Less than two months later another Stop Work order was issued because the work had exceeded the allowable height allowance,” the order read. Because the paperwork was then out of compliance for the approved construction, “[a]ll work related to the currently issued building permits must cease until corrections have been completed to the satisfaction of this office.”

Elevulu said he’d like first to address problems in the building and deal with the height issue of the minarets as a separate issue.

Elevulu said he has been asking Turcio if the congregation can finish the building, and deal with the minarets separately, but Turcio was adamant.

No work of any kind” will be allowed until the minaret height is cut down, Turcio emphasized.

Take down 24 feet of each minaret. That’s the only new work that’s going to be allowed.

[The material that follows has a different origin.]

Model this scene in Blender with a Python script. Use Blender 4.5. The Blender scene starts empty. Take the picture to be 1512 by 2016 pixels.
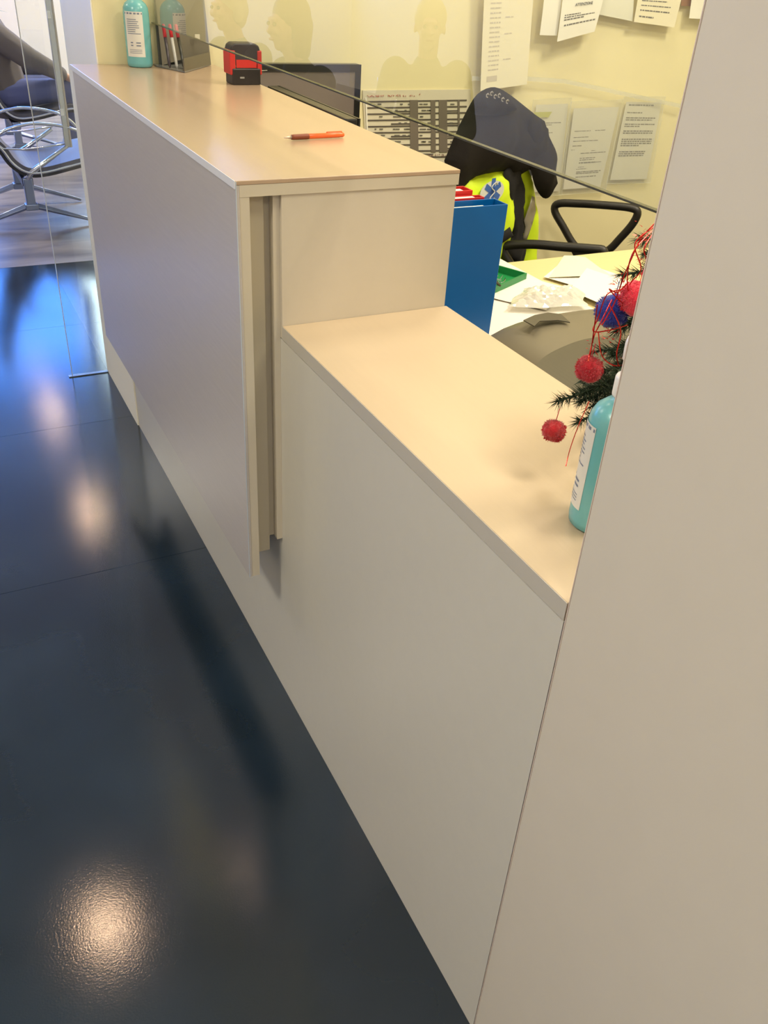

When a building rises to over 60 feet, you need a third party review for safety, he added. There’s no negotiating the situation now.

Elevulu said he’s having an engineer and a surveyor look at the building in the coming week. One of the requirements of the mosque construction is that the minarets be higher than the mosque’s dome, he said.

However, if the building height can be raised, he suggested. perhaps the number of feet the minaret needs to be reduced can be minimized.

And there’s something else.

To take it down will touch the religion,” he said. That’s why he needs to talk to the city to find another way. It’s not the money, it’s a religious sentiment,” he said.

He has brought the matter up several times with Mayor Toni Harp. In the aftermath of the recent attack on the mosque in Quebec, Elevulu met with the mayor’s staff, and the city provided police protection for the mosque. In the course of that meeting, he reiterated the need to find a solution to the building problem.

They even broached the idea of Giresun becoming another of New Haven’s sister cities, he said.

Elevulu said Connecticut has about 8,000 Turkish-Americans, with the greatest concentration in the Greater New Haven area. There are also 260 Turkish-owned businesses, he said, one of which is his own, Rick’s On 5, in Wallingford.